The corporate sector is not any better off, but for some favourable nuggets which may sink in later. The surcharge on corporate tax stays, except for those firms and companies with a taxable income of Rs 1 crore or less in a year. Besides, the minimum alternative tax (MAT) will now be applicable to all corporate incomes.

For those enamoured by the stock market, Mr Chidambaram has thrown in a wet towel in the form of an enhanced dividend distribution tax of 15 per cent, up from 12.5 per cent at present. Moreover, dividend distributed by money market mutual funds and liquid mutual funds get a bigger whack with the distribution tax being upped to 25 per cent for all investors.

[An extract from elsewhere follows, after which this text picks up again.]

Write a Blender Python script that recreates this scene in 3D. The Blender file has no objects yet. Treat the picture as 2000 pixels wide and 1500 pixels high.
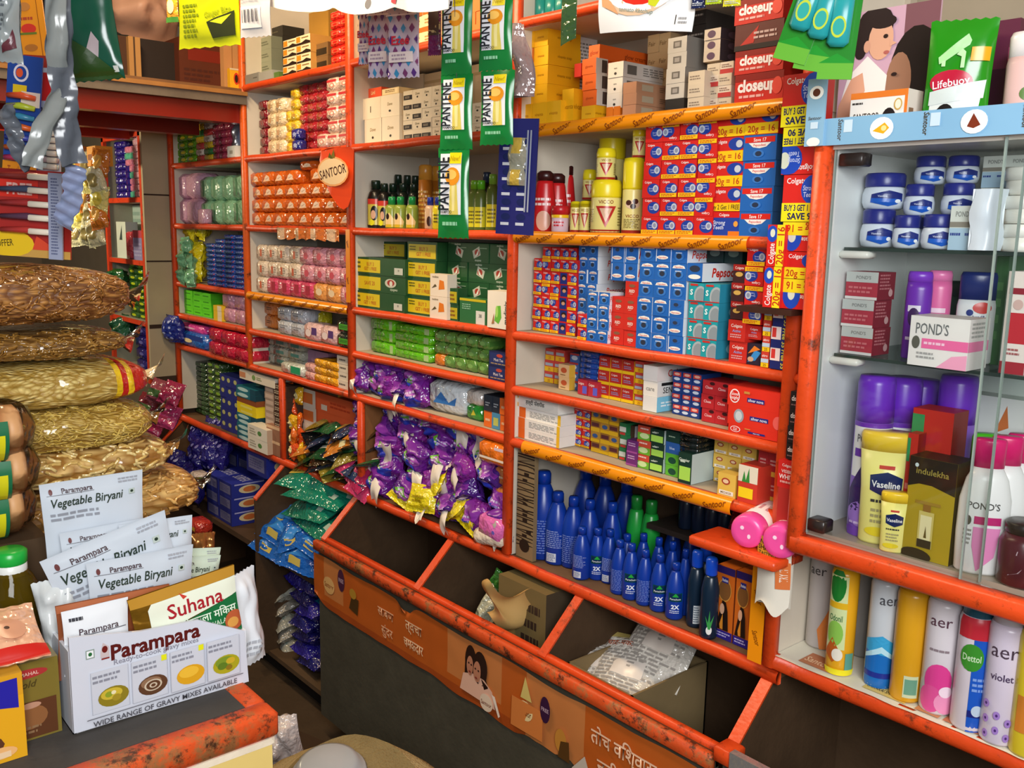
import bpy, bmesh, math, random
from mathutils import Vector, Matrix, geometry, noise
R = random.Random(11)
SC = bpy.context.scene
COL = SC.collection
# ---------------------------------------------------------------- camera
D, HC = 1.4, 1.55
F, YAW, PITCH, ROLL = 1801.5, .86156, .16613, .02102
fw = Vector((-math.sin(YAW)*math.cos(PITCH), math.cos(YAW)*math.cos(PITCH), -math.sin(PITCH)))
rt0 = Vector((math.cos(YAW), math.sin(YAW), 0)); up0 = rt0.cross(fw)
rt = math.cos(ROLL)*rt0 + math.sin(ROLL)*up0
up = -math.sin(ROLL)*rt0 + math.cos(ROLL)*up0
cam = bpy.data.cameras.new('camera'); camo = bpy.data.objects.new('camera', cam); COL.objects.link(camo)
cam.sensor_width = 36; cam.lens = 36*F/2000; cam.clip_start = .01
m = Matrix((rt, up, -fw)).transposed().to_4x4(); m.translation = (0, -D, HC)
camo.matrix_world = m; SC.camera = camo
# ---------------------------------------------------------------- light
SC.view_settings.view_transform = 'Standard'; SC.view_settings.look = 'None'
SC.view_settings.exposure = -.06; SC.view_settings.gamma = 1
W = bpy.data.worlds.new('daylight'); SC.world = W; W.use_nodes = True
bg = W.node_tree.nodes['Background']; bg.inputs[0].default_value = (.84, .93, 1.0, 1); bg.inputs[1].default_value = .2
def light(name, typ, loc, target, power, col, size=None, size_y=None):
    l = bpy.data.lights.new(name, typ); l.energy = power; l.color = col
    if typ == 'AREA':
        l.shape = 'RECTANGLE'; l.size = size; l.size_y = size_y
    elif size: l.shadow_soft_size = size
    o = bpy.data.objects.new(name, l); COL.objects.link(o); o.location = loc
    o.rotation_euler = (Vector(target)-Vector(loc)).to_track_quat('-Z', 'Y').to_euler()
    return o
light('tube_lamp_light', 'AREA', (-2.1, -.75, 2.55), (-2.0, 0, 1.6), 30, (1, .76, .48), 1.3, .05)
light('shop_front_daylight', 'AREA', (.5, -1.5, 1.95), (-.7, 0, 1.35), 54, (.96, .985, 1), .9, .9)
light('back_room_bulb', 'POINT', (-4.05, -.85, 1.72), (-5.2, 0, 0), 24, (1, .86, .58), .04)
# ---------------------------------------------------------------- pixel rays (photo 2000x1500) to points at a real depth
def ray(px, py): return fw*F + rt*(px-1000) - up*(py-750)
CAM = Vector((0, -D, HC))
def ay(px, py, y=0.):
    d = ray(px, py); return CAM + d*((y+D)/d.y)
def az(px, py, z):
    d = ray(px, py); return CAM + d*((z-HC)/d.z)
def ax(px, py, x):
    d = ray(px, py); return CAM + d*(x/d.x)
def ad(px, py, dist):
    d = ray(px, py); return CAM + d*(dist/F)
# ---------------------------------------------------------------- materials
def lin(h):
    if isinstance(h, str):
        c = [int(h[i:i+2], 16)/255 for i in (0, 2, 4)]
    else: c = h
    return tuple(x/12.92 if x <= .04045 else ((x+.055)/1.055)**2.4 for x in c)+(1,)
MC = {}
KIND = {  # rough, spec, bump, bump scale, mottling
 'card': (.48, .4, .04, 60, .10), 'gloss': (.28, .5, .02, 40, .06), 'film': (.13, .9, 1, 55, .06), 'wrap': (.11, .9, 1, 42, .05),
 'pl': (.3, .5, .01, 30, .05), 'print': (.42, .35, 0, 30, 0), 'paint': (.38, .45, .12, 90, .25), 'worn': (.5, .4, .2, 70, .3), 'wood': (.7, .25, .2, 50, .3),
 'wall': (.75, .2, .1, 30, .12), 'soft': (.2, .6, .22, 14, .03), 'foil': (.24, .5, .3, 45, .05), 'cloth': (.9, .1, .8, 190, .35)}
def mat(h, kind='card'):
    k = (h, kind)
    if k in MC: return MC[k]
    m = bpy.data.materials.new(kind+'_'+str(h)); m.use_nodes = True; n = m.node_tree.nodes; L = m.node_tree.links
    b = n['Principled BSDF']; ro, sp, bu, bs, mo = KIND[kind]
    c = lin(h); b.inputs['Base Color'].default_value = c; b.inputs['Roughness'].default_value = ro
    b.inputs['Specular IOR Level'].default_value = sp
    if kind == 'foil': b.inputs['Metallic'].default_value = .75
    tc = n.new('ShaderNodeTexCoord')
    if mo:
        nz = n.new('ShaderNodeTexNoise'); nz.inputs['Scale'].default_value = 9 if mo < .2 else 14; nz.inputs['Detail'].default_value = 4
        L.new(tc.outputs['Object'], nz.inputs['Vector'])
        mx = n.new('ShaderNodeMix'); mx.data_type = 'RGBA'
        mx.inputs[6].default_value = tuple(x*(1-mo) for x in c[:3])+(1,); mx.inputs[7].default_value = tuple(min(1, x*(1+mo)) for x in c[:3])+(1,)
        L.new(nz.outputs[0], mx.inputs[0]); L.new(mx.outputs[2], b.inputs['Base Color'])
    if bu:
        n2 = n.new('ShaderNodeTexNoise'); n2.inputs['Scale'].default_value = bs; n2.inputs['Detail'].default_value = 2
        L.new(tc.outputs['Object'], n2.inputs['Vector'])
        bp = n.new('ShaderNodeBump'); bp.inputs['Strength'].default_value = bu; bp.inputs['Distance'].default_value = .011 if kind in ('film', 'wrap') else .006
        L.new(n2.outputs[0], bp.inputs['Height']); L.new(bp.outputs[0], b.inputs['Normal'])
    if kind in ('paint', 'worn'):   # chips and ingrained dirt in the paint
        last = mx.outputs[2]
        for lo, hi, cc, sc in (((.55, .68, '5a2a16', 23),) if kind == 'paint' else ((.5, .6, 'a0683c', 14), (.53, .62, '4a2a18', 31))):
            n3 = n.new('ShaderNodeTexNoise'); n3.inputs['Scale'].default_value = sc; n3.inputs['Detail'].default_value = 8; n3.inputs['Roughness'].default_value = .78
            L.new(tc.outputs['Object'], n3.inputs['Vector']); cr = n.new('ShaderNodeValToRGB'); cr.color_ramp.elements[0].position = lo; cr.color_ramp.elements[1].position = hi
            L.new(n3.outputs[0], cr.inputs[0]); m2 = n.new('ShaderNodeMix'); m2.data_type = 'RGBA'; m2.inputs[7].default_value = lin(cc)
            L.new(last, m2.inputs[6]); L.new(cr.outputs[0], m2.inputs[0]); last = m2.outputs[2]
        L.new(last, b.inputs['Base Color'])
    MC[k] = m; return m
def clear(name, tint=(1, 1, 1), refl=.5, rough=.03):
    if name in MC: return MC[name]
    m = bpy.data.materials.new(name); m.use_nodes = True; n = m.node_tree.nodes; L = m.node_tree.links
    n.clear(); o = n.new('ShaderNodeOutputMaterial'); t = n.new('ShaderNodeBsdfTransparent'); g = n.new('ShaderNodeBsdfGlossy')
    t.inputs[0].default_value = tint+(1,); g.inputs['Roughness'].default_value = rough
    fr = n.new('ShaderNodeFresnel'); fr.inputs[0].default_value = 1.45
    mu = n.new('ShaderNodeMath'); mu.operation = 'MULTIPLY'; mu.inputs[1].default_value = refl
    mx = n.new('ShaderNodeMixShader'); L.new(fr.outputs[0], mu.inputs[0]); L.new(mu.outputs[0], mx.inputs[0])
    L.new(t.outputs[0], mx.inputs[1]); L.new(g.outputs[0], mx.inputs[2]); L.new(mx.outputs[0], o.inputs[0])
    if rough > .05:
        tc = n.new('ShaderNodeTexCoord'); nz = n.new('ShaderNodeTexNoise'); nz.inputs['Scale'].default_value = 30
        bp = n.new('ShaderNodeBump'); bp.inputs['Strength'].default_value = .8; bp.inputs['Distance'].default_value = .01
        L.new(tc.outputs['Object'], nz.inputs['Vector']); L.new(nz.outputs[0], bp.inputs['Height'])
        L.new(bp.outputs[0], g.inputs['Normal']); L.new(bp.outputs[0], fr.inputs['Normal'])
    MC[name] = m; return m
# ---------------------------------------------------------------- mesh building
class MB:
    def __init__(s): s.v = []; s.f = []; s.m = []; s.sm = []; s.slots = []
    def mi(s, m):
        if m not in s.slots: s.slots.append(m)
        return s.slots.index(m)
    def add(s, vs, fs, m, smooth=False, xf=None):
        o = len(s.v); k = s.mi(m)
        s.v += [tuple(xf @ Vector(p)) if xf else tuple(p) for p in vs]
        for f in fs: s.f.append([i+o for i in f]); s.m.append(k); s.sm.append(smooth)
    def box(s, a, b, m, xf=None, top=None, side=None, bev=0):
        x0, y0, z0 = a; x1, y1, z1 = b
        if bev:
            vs = []
            for z, e in ((z0, bev), (z0+bev, 0), (z1-bev, 0), (z1, bev)):
                e2 = bev if e == 0 else bev
                for (x, y) in ((x0+e2, y0), (x1-e2, y0), (x1, y0+e2), (x1, y1-e2), (x1-e2, y1), (x0+e2, y1), (x0, y1-e2), (x0, y0+e2)):
                    cx, cy = (x0+x1)/2, (y0+y1)/2
                    if e: x += math.copysign(min(e, abs(x-cx)), cx-x); y += math.copysign(min(e, abs(y-cy)), cy-y)
                    vs.append((x, y, z))
            fs = [list(range(7, -1, -1)), list(range(24, 32))]
            for k in range(3):
                for i in range(8): fs.append([k*8+i, k*8+(i+1) % 8, k*8+8+(i+1) % 8, k*8+8+i])
            s.add(vs, fs, m, True, xf); return
        vs = [(x0, y0, z0), (x1, y0, z0), (x1, y1, z0), (x0, y1, z0), (x0, y0, z1), (x1, y0, z1), (x1, y1, z1), (x0, y1, z1)]
        s.add(vs, [(0, 1, 5, 4), (0, 3, 2, 1)], m, False, xf)
        s.add(vs, [(1, 2, 6, 5), (2, 3, 7, 6), (3, 0, 4, 7)], side or m, False, xf)
        s.add(vs, [(4, 5, 6, 7)], top or m, False, xf)
    def tube(s, pts, r, m, n=6, closed=False):
        pts = [Vector(p) for p in pts]; vs = []; fs = []
        for i, p in enumerate(pts):
            a = pts[max(0, i-1)]; b = pts[min(len(pts)-1, i+1)]; t = (b-a).normalized()
            u = t.orthogonal().normalized() if i == 0 else (u - t*u.dot(t)).normalized()
            w = t.cross(u); rr = r[i] if isinstance(r, (list, tuple)) else r
            for k in range(n):
                q = 2*math.pi*k/n; vs.append(p + u*rr*math.cos(q) + w*rr*math.sin(q))
        for i in range(len(pts)-1):
            for k in range(n): fs.append((i*n+k, i*n+(k+1) % n, (i+1)*n+(k+1) % n, (i+1)*n+k))
        fs.append(tuple(range(n-1, -1, -1))); fs.append(tuple(range((len(pts)-1)*n, len(pts)*n)))
        s.add(vs, fs, m, True)
    def lathe(s, prof, m, n=20, sx=1, sy=1, z=0, smooth=True):
        vs = []; fs = []
        for (r, zz) in prof:
            for k in range(n):
                q = 2*math.pi*k/n; vs.append((r*sx*math.cos(q), r*sy*math.sin(q), zz+z))
        for i in range(len(prof)-1):
            for k in range(n): fs.append((i*n+k, i*n+(k+1) % n, (i+1)*n+(k+1) % n, (i+1)*n+k))
        fs.append(tuple(range(n-1, -1, -1))); fs.append(tuple(range((len(prof)-1)*n, len(prof)*n)))
        s.add(vs, fs, m, smooth)
    def grid(s, fn, nu, nv, m, smooth=True, mf=None):
        vs = [fn(i/nu, j/nv) for j in range(nv+1) for i in range(nu+1)]
        for j in range(nv):
            for i in range(nu):
                a = j*(nu+1)+i
                s.f.append([x+len(s.v) for x in (a, a+1, a+nu+2, a+nu+1)])
                s.m.append(s.mi(mf((i+.5)/nu, (j+.5)/nv) if mf else m)); s.sm.append(smooth)
        s.v += [tuple(v) for v in vs]
    def mesh(s, name):
        me = bpy.data.meshes.new(name); me.from_pydata(s.v, [], s.f)
        for m in s.slots: me.materials.append(m)
        me.polygons.foreach_set('material_index', s.m); me.polygons.foreach_set('use_smooth', s.sm)
        me.update(); return me
    def obj(s, name, parent=None, loc=(0, 0, 0)): return link(s.mesh(name), name, parent, loc)
def link(me, name, parent=None, loc=(0, 0, 0), rot=(0, 0, 0)):
    o = bpy.data.objects.new(name, me); COL.objects.link(o); o.parent = parent; o.location = loc; o.rotation_euler = rot
    return o
USED = set()
def tag(o, label, cat, group=None, kind=None):
    if kind != 'structure':
        w = label.split()
        if len(w) > 16 or len(w) < 4: print('LABELLEN', len(w), label)
        if label in USED: print('DUPLABEL', label)
        USED.add(label)
    o['label'] = label; o['category'] = cat
    if group: o['group'] = group
    if kind: o['kind'] = kind
    return o
def struct(o, label=None):
    o['kind'] = 'structure'
    if label: o['label'] = label
    return o
def empty(name, loc, label, cat, group=None, rot=(0, 0, 0)):
    o = bpy.data.objects.new(name, None); COL.objects.link(o); o.location = loc; o.rotation_euler = rot; o.empty_display_size = .05
    return tag(o, label, cat, group)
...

Other negatives for the corporate sector are in the continuation of the Fringe Benefit Tax, except that expenditure on free samples and on displays as part of sales promotion get excluded. Also, ESOPs now get under FBT.

Positives

Sprinkled in the budget are some positive elements. For individuals, the window to save on capital gains tax will remain open; the limit for withdrawal of cash from banks without attracting tax stands hiked to Rs 25,000 and Rs 50,000 for HUFs.

For corporates, an enabling mechanism would come soon to unlock a part of their holdings in group companies through exchangeable bonds. Also permission for short selling settled by delivery and securities lending and borrowing to facilitate delivery, by institutions would be granted.

The Finance Minister finally conceded the point that some of the $180-billion forex reserves could be used for infrastructure development. There would be two subsidiaries of India Infrastructure Finance Company Ltd, one of which will borrow funds from RBI and lend to Indian companies for infrastructure development or finance their ECBs while the other would invest funds borrowed from RBI to invest in rated collateral securities and provide "credit wrap'' insurance to Indian companies.

With heavy emphasis on social sector expenditure, Mr Chidambaram made no bones about his intentions. "This budget is for the Aam Aadmi,'' he later said.